Problem description: Write out each line of the listing as it stands, without the images.
__________________________________________________
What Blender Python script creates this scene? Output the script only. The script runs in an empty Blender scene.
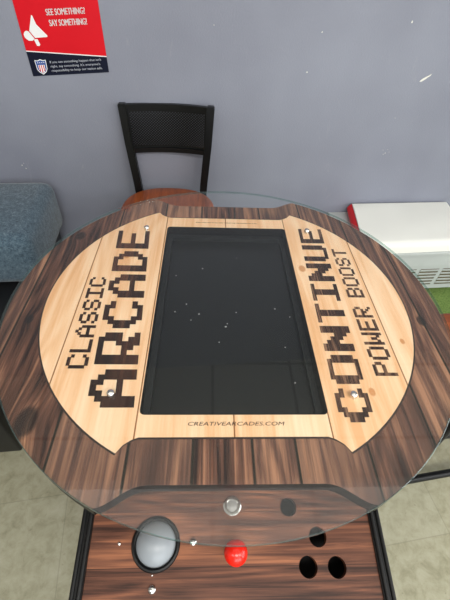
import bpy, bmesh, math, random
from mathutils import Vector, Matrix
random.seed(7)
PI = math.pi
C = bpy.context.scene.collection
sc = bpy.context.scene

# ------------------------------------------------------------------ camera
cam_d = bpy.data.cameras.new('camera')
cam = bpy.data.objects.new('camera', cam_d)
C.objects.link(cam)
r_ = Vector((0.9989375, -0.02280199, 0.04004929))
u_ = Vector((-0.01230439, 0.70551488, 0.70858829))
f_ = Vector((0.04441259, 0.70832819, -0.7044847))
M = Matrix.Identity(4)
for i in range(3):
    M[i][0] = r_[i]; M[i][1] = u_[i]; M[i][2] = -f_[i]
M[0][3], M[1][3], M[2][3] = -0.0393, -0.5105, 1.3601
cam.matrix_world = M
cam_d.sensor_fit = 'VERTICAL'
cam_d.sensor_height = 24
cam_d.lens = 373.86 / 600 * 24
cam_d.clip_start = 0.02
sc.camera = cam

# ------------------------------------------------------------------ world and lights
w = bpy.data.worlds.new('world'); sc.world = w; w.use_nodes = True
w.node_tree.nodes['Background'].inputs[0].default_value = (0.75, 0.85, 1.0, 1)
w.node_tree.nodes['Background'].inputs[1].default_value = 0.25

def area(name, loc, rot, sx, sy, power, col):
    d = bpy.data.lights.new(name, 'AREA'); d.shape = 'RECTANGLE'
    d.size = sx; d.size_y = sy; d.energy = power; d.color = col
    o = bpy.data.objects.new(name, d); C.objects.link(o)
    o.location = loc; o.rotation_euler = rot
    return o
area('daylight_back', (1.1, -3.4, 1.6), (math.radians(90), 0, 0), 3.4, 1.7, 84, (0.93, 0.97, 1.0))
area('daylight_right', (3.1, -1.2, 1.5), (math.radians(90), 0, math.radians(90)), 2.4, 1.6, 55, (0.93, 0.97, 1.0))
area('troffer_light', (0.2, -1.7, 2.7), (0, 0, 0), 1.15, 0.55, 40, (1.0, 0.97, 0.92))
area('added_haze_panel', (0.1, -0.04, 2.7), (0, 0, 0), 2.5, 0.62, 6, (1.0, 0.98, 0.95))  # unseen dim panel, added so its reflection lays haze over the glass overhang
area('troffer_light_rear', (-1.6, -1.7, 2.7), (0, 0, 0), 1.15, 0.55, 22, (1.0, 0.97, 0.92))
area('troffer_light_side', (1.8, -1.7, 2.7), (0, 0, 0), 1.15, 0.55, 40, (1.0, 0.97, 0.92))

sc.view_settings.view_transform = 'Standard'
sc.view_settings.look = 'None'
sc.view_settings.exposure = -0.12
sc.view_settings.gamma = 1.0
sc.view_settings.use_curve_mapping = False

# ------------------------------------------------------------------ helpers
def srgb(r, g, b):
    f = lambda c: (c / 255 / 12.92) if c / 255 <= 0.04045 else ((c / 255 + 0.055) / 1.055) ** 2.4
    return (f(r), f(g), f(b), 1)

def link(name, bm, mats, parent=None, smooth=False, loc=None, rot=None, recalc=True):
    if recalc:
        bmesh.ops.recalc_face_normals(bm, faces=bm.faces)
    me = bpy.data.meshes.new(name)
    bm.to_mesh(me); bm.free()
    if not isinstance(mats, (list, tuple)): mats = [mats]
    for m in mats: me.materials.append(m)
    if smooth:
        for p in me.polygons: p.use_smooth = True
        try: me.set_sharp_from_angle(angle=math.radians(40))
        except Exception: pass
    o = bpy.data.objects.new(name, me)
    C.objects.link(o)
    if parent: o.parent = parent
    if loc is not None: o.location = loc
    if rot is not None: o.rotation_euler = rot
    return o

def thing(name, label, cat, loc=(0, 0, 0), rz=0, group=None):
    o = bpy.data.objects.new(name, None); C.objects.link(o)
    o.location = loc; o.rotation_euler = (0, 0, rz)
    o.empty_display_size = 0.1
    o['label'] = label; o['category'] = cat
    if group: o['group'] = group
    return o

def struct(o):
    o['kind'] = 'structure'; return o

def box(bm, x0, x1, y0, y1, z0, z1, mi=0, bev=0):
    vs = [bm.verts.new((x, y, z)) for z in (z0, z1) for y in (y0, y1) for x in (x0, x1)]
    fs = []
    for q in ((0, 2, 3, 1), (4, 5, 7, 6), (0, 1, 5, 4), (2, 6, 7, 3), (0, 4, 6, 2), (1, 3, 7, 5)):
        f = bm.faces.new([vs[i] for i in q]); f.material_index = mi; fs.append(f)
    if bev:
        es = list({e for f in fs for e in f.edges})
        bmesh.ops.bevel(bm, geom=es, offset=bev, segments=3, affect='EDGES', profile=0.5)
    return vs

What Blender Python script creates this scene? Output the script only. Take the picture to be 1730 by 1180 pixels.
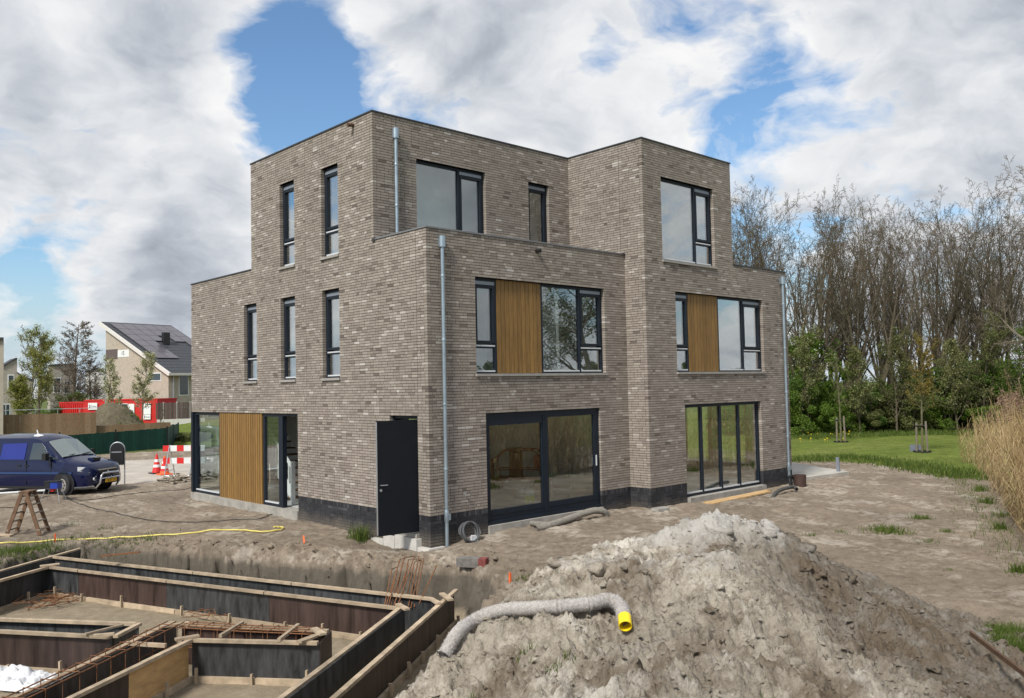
__________________________________________________
Task solution:
What Blender Python script creates this scene? Output the script only. The script runs in an empty Blender scene.
import bpy, bmesh, math, random
from mathutils import Vector, Matrix
random.seed(7)
PI = math.pi
C = bpy.context.scene.collection
sc = bpy.context.scene

# ------------------------------------------------------------------ camera
cam_d = bpy.data.cameras.new('camera')
cam = bpy.data.objects.new('camera', cam_d)
C.objects.link(cam)
r_ = Vector((0.9989375, -0.02280199, 0.04004929))
u_ = Vector((-0.01230439, 0.70551488, 0.70858829))
f_ = Vector((0.04441259, 0.70832819, -0.7044847))
M = Matrix.Identity(4)
for i in range(3):
    M[i][0] = r_[i]; M[i][1] = u_[i]; M[i][2] = -f_[i]
M[0][3], M[1][3], M[2][3] = -0.0393, -0.5105, 1.3601
cam.matrix_world = M
cam_d.sensor_fit = 'VERTICAL'
cam_d.sensor_height = 24
cam_d.lens = 373.86 / 600 * 24
cam_d.clip_start = 0.02
sc.camera = cam

# ------------------------------------------------------------------ world and lights
w = bpy.data.worlds.new('world'); sc.world = w; w.use_nodes = True
w.node_tree.nodes['Background'].inputs[0].default_value = (0.75, 0.85, 1.0, 1)
w.node_tree.nodes['Background'].inputs[1].default_value = 0.25

def area(name, loc, rot, sx, sy, power, col):
    d = bpy.data.lights.new(name, 'AREA'); d.shape = 'RECTANGLE'
    d.size = sx; d.size_y = sy; d.energy = power; d.color = col
    o = bpy.data.objects.new(name, d); C.objects.link(o)
    o.location = loc; o.rotation_euler = rot
    return o
area('daylight_back', (1.1, -3.4, 1.6), (math.radians(90), 0, 0), 3.4, 1.7, 84, (0.93, 0.97, 1.0))
area('daylight_right', (3.1, -1.2, 1.5), (math.radians(90), 0, math.radians(90)), 2.4, 1.6, 55, (0.93, 0.97, 1.0))
area('troffer_light', (0.2, -1.7, 2.7), (0, 0, 0), 1.15, 0.55, 40, (1.0, 0.97, 0.92))
area('added_haze_panel', (0.1, -0.04, 2.7), (0, 0, 0), 2.5, 0.62, 6, (1.0, 0.98, 0.95))  # unseen dim panel, added so its reflection lays haze over the glass overhang
area('troffer_light_rear', (-1.6, -1.7, 2.7), (0, 0, 0), 1.15, 0.55, 22, (1.0, 0.97, 0.92))
area('troffer_light_side', (1.8, -1.7, 2.7), (0, 0, 0), 1.15, 0.55, 40, (1.0, 0.97, 0.92))

sc.view_settings.view_transform = 'Standard'
sc.view_settings.look = 'None'
sc.view_settings.exposure = -0.12
sc.view_settings.gamma = 1.0
sc.view_settings.use_curve_mapping = False

# ------------------------------------------------------------------ helpers
def srgb(r, g, b):
    f = lambda c: (c / 255 / 12.92) if c / 255 <= 0.04045 else ((c / 255 + 0.055) / 1.055) ** 2.4
    return (f(r), f(g), f(b), 1)

def link(name, bm, mats, parent=None, smooth=False, loc=None, rot=None, recalc=True):
    if recalc:
        bmesh.ops.recalc_face_normals(bm, faces=bm.faces)
    me = bpy.data.meshes.new(name)
    bm.to_mesh(me); bm.free()
    if not isinstance(mats, (list, tuple)): mats = [mats]
    for m in mats: me.materials.append(m)
    if smooth:
        for p in me.polygons: p.use_smooth = True
        try: me.set_sharp_from_angle(angle=math.radians(40))
        except Exception: pass
    o = bpy.data.objects.new(name, me)
    C.objects.link(o)
    if parent: o.parent = parent
    if loc is not None: o.location = loc
    if rot is not None: o.rotation_euler = rot
    return o

def thing(name, label, cat, loc=(0, 0, 0), rz=0, group=None):
    o = bpy.data.objects.new(name, None); C.objects.link(o)
    o.location = loc; o.rotation_euler = (0, 0, rz)
    o.empty_display_size = 0.1
    o['label'] = label; o['category'] = cat
    if group: o['group'] = group
    return o

def struct(o):
    o['kind'] = 'structure'; return o

def box(bm, x0, x1, y0, y1, z0, z1, mi=0, bev=0):
    vs = [bm.verts.new((x, y, z)) for z in (z0, z1) for y in (y0, y1) for x in (x0, x1)]
    fs = []
    for q in ((0, 2, 3, 1), (4, 5, 7, 6), (0, 1, 5, 4), (2, 6, 7, 3), (0, 4, 6, 2), (1, 3, 7, 5)):
        f = bm.faces.new([vs[i] for i in q]); f.material_index = mi; fs.append(f)
    if bev:
        es = list({e for f in fs for e in f.edges})
        bmesh.ops.bevel(bm, geom=es, offset=bev, segments=3, affect='EDGES', profile=0.5)
    return vs

What Blender Python script creates this scene? Output the script only. Take the picture to be 1730 by 1180 pixels.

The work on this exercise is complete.